*Stated task*:
Write out, please, the line containing "3), F, MAT['ground'])" together with all lines after it, up to and including the last one, with no other output.
━━━━━━━━━━━━━━━━
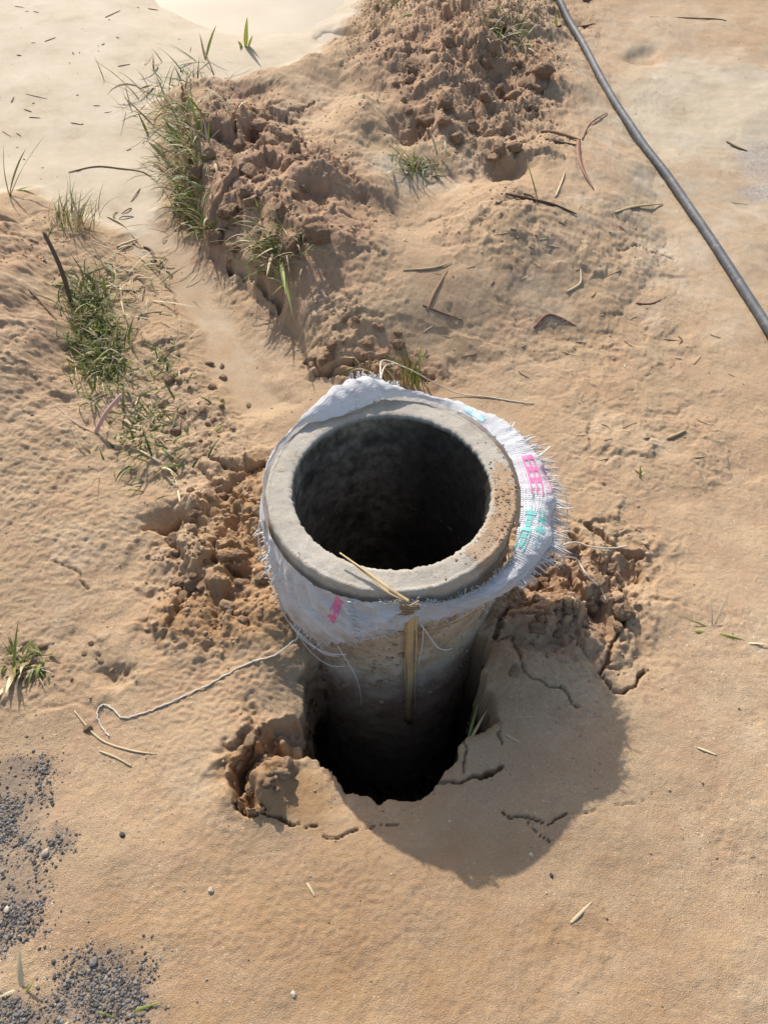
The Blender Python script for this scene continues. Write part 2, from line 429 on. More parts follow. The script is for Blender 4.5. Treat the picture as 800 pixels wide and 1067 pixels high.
def soil_color(n, co):
    """bare sandy loam: base, blotches, grains"""
    c = ramp(n, noise(n, co, 2.3, 5, .6), [(.3, (.342, .232, .136)), (.5, (.402, .278, .165)), (.72, (.468, .334, .207))])
    c = mix(n, mapr(n, noise(n, co, 11, 5, .65), .45, .75), c, (.40, .25, .14))
    c = mix(n, mapr(n, noise(n, co, 480, 3, .75), .52, .72, 0, .5), c, (.66, .52, .37))
    c = mix(n, mapr(n, noise(n, co, 560, 3, .75), .54, .72, 0, .65), c, (.22, .145, .09))
    st = noise(n, co, 5.5, 7, .72)
    c = mix(n, mapr(n, st, .50, .66, 0, .42), c, (.33, .225, .15))
    c = mix(n, mapr(n, noise(n, co, 4.1, 6, .68), .54, .70, 0, .45), c, (.58, .45, .32))
    sp = mth(n, 'MULTIPLY', mapr(n, noise(n, co, 230, 2, .6), .62, .70), mapr(n, noise(n, co, 7, 4, .7), .40, .6))
    c = mix(n, mth(n, 'MULTIPLY', sp, .8), c, (.11, .09, .085))
    sp = mth(n, 'MULTIPLY', mapr(n, noise(n, co, 260, 2, .6), .65, .71), mapr(n, noise(n, co, 5, 4, .7), .38, .6))
    c = mix(n, mth(n, 'MULTIPLY', sp, .8), c, (.74, .66, .54))
    c = mix(n, mapr(n, noise(n, co, 38, 4, .7), .5, .75, 0, .35), c, (.34, .22, .135))
    return c
def ground_mat():
    m, n, b = newmat("sandy_ground"); co = obco(n)
    c = soil_color(n, co)
    brk = noise(n, co, 9, 5, .7)
    def mask(name, lo=.25, hi=.75):
        f = mth(n, 'ADD', attr(n, name), mapr(n, brk, .3, .7, -.22, .22)); return mapr(n, f, lo, hi)
    redm = mask("redbr"); oram = mask("orange"); siltm = mask("silt", .3, .8); gravm = mask("grav", .30, .85); gravp = mask("gravp", .35, .9)
    c = mix(n, mth(n, 'MULTIPLY', redm, .75), c, mix(n, mapr(n, noise(n, co, 30, 4), .35, .7), (.40, .25, .155), (.30, .175, .105)))
    c = mix(n, mth(n, 'MULTIPLY', oram, .7), c, (.31, .178, .083))
    c = mix(n, mth(n, 'MULTIPLY', siltm, .9), c, ramp(n, noise(n, co, 4.5, 8, .72), [(.28, (.30, .23, .15)), (.44, (.41, .335, .235)), (.6, (.46, .385, .285)), (.75, (.53, .46, .36))]))
    c = mix(n, mth(n, 'MULTIPLY', gravm, .55), c, ramp(n, noise(n, co, 230, 4, .75), [(.35, (.085, .07, .06)), (.55, (.20, .165, .135)), (.7, (.36, .27, .18))]))
    c = mix(n, mth(n, 'MULTIPLY', gravp, .6), c, ramp(n, noise(n, co, 120, 3, .7), [(.35, (.20, .18, .17)), (.65, (.42, .38, .36))]))
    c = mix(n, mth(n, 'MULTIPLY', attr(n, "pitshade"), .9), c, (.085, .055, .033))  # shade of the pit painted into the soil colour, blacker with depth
    n.links.new(c, b.inputs["Base Color"])
    r = mapr(n, siltm, 0, 1, .92, .72); n.links.new(r, b.inputs["Roughness"])
    b.inputs["Specular IOR Level"].default_value = .25
    vo = nod(n, "ShaderNodeTexVoronoi"); vo.inputs["Scale"].default_value = 420; n.links.new(co, vo.inputs["Vector"])
    vd = mapr(n, vo.outputs["Distance"], 0, .6, 1, 0)
    k = mth(n, 'ADD', mth(n, 'MULTIPLY', vd, .55), mth(n, 'ADD', mth(n, 'MULTIPLY', noise(n, co, 700, 3, .6), .9), mth(n, 'MULTIPLY', noise(n, co, 130, 3, .55), .3)))
    k = mth(n, 'MULTIPLY', k, mapr(n, siltm, 0, 1, 1.0, .55))
    bump(n, b, k, .0018, .6)
    return m
def lump_mat(name, dark, light, grain=350):
    m, n, b = newmat(name); co = obco(n)
    c = mix(n, attr(n, "tint"), dark, light)
    c = mix(n, mapr(n, noise(n, co, grain, 3, .7), .4, .7, 0, .5), c, tuple(x*.6 for x in dark))
    n.links.new(c, b.inputs["Base Color"]); b.inputs["Roughness"].default_value = .9; b.inputs["Specular IOR Level"].default_value = .25
    bump(n, b, noise(n, co, grain, 4, .7), .003, .8); return m
def tint_mat(name, dark, light, rough=.6, trans=0.0, spec=.4, blotch=0.0, bscale=60):
    m, n, b = newmat(name); co = obco(n)
    c = mix(n, attr(n, "tint"), dark, light)
    if blotch: c = mix(n, mapr(n, noise(n, co, bscale, 4, .65), .45, .75, 0, blotch), c, (.24, .15, .085))
    n.links.new(c, b.inputs["Base Color"]); b.inputs["Roughness"].default_value = rough; b.inputs["Specular IOR Level"].default_value = spec
    if trans:
        t = nod(n, "ShaderNodeBsdfTranslucent"); n.links.new(c, t.inputs[0])
        mx = nod(n, "ShaderNodeMixShader"); mx.inputs[0].default_value = trans
        n.links.new(b.outputs[0], mx.inputs[1]); n.links.new(t.outputs[0], mx.inputs[2]); n.links.new(mx.outputs[0], n.nodes["Material Output"].inputs[0])
    return m
MAT = {}
MAT['ground'] = ground_mat()
MAT['clod'] = lump_mat("clod_soil", (.30, .19, .115), (.43, .285, .175))
MAT['mud'] = lump_mat("wall_mud", (.30, .20, .12), (.52, .41, .29))
MAT['crumb'] = lump_mat("crumb_soil", (.35, .23, .14), (.56, .40, .26))
MAT['gravel'] = lump_mat("dark_gravel", (.06, .056, .053), (.33, .30, .27))
MAT['stone'] = lump_mat("pale_stone", (.34, .27, .19), (.56, .48, .38), 120)
MAT['green'] = tint_mat("green_blade", (.045, .078, .018), (.25, .285, .055), .5, .3)
MAT['straw'] = tint_mat("dry_straw", (.30, .21, .10), (.66, .54, .34), .65, .1)
MAT['twig'] = tint_mat("twig_bark", (.075, .045, .028), (.30, .19, .11), .8, 0, .3)
MAT['leaf'] = tint_mat("dead_leaf", (.15, .055, .035), (.36, .18, .11), .6, .15)
MAT['string'] = tint_mat("white_string", (.52, .45, .36), (.72, .67, .58), .7, .1, .3, .4, 90)

# ------------------------------------------------------------------ ground sheet
gy_, gx_ = np.gradient(LIP, ys, xs)
gl = np.maximum(np.hypot(gx_, gy_), .3)
S_ = np.clip(LIP, 0, None)
out = np.where(S_ < .05, S_, .05*np.exp(-(S_-.05)/.05))          # the wall stands upright and a little undercut
dep = np.clip(S_/.05, 0, 1)
out = out + dep*(.012 + .022*fbm(GX+dep*.35, GY-dep*.3, 16, 5, 850, .6) + .012*(lumps(GX+dep*.3, GY-dep*.25, 30, 860)-.4))*(S_ < .1)
VX = GX - gx_/gl*out; VY = GY - gy_/gl*out
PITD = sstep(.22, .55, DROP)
nx, ny = len(xs), len(ys)
idx = np.arange(nx*ny).reshape(ny, nx)
F = np.stack([idx[:-1,:-1], idx[:-1,1:], idx[1:,1:], idx[1:,:-1]], -1).reshape(-1, 4)
cx = VX.ravel()[F].mean(1); cy = VY.ravel()[F].mean(1)
F = F[np.hypot(cx, cy) > 0.155]          # the soil stops inside the pipe wall
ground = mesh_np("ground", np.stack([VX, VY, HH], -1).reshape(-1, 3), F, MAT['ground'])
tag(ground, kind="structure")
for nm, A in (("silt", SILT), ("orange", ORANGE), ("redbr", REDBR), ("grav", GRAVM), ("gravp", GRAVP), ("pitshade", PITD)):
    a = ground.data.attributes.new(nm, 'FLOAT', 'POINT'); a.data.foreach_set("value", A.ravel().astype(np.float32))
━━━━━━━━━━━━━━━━
*Correct output*:
ground = mesh_np("ground", np.stack([VX, VY, HH], -1).reshape(-1, 3), F, MAT['ground'])
tag(ground, kind="structure")
for nm, A in (("silt", SILT), ("orange", ORANGE), ("redbr", REDBR), ("grav", GRAVM), ("gravp", GRAVP), ("pitshade", PITD)):
    a = ground.data.attributes.new(nm, 'FLOAT', 'POINT'); a.data.foreach_set("value", A.ravel().astype(np.float32))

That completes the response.